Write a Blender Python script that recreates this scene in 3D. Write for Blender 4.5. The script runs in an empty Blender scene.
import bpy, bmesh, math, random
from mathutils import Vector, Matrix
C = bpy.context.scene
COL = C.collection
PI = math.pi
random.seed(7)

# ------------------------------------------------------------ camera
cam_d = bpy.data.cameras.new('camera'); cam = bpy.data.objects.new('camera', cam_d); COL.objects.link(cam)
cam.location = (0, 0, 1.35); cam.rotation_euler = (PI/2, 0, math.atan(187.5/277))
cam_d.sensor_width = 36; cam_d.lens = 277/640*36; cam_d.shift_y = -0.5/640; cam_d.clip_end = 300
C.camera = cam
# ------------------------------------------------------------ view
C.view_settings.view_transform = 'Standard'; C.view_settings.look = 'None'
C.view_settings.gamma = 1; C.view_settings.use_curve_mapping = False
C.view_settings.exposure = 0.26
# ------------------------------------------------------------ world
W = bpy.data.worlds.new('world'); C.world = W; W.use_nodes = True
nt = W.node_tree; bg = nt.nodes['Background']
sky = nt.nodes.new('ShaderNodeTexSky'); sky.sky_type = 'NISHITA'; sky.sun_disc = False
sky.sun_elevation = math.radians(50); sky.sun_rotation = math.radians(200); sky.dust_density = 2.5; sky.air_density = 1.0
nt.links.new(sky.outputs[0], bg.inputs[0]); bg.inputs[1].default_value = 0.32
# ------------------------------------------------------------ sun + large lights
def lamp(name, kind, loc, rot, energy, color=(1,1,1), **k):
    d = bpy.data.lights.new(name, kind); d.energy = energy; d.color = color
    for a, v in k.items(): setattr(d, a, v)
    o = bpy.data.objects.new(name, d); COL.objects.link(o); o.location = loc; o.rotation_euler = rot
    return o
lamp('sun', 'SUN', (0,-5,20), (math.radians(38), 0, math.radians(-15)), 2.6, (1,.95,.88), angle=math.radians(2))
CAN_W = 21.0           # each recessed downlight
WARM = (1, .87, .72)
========
* [THE TASK] Copy out every line of the listing that contains the string "scene".

* [SOLUTION TO THE EXERCISE]
Write a Blender Python script that recreates this scene in 3D. Write for Blender 4.5. The script runs in an empty Blender scene.
C = bpy.context.scene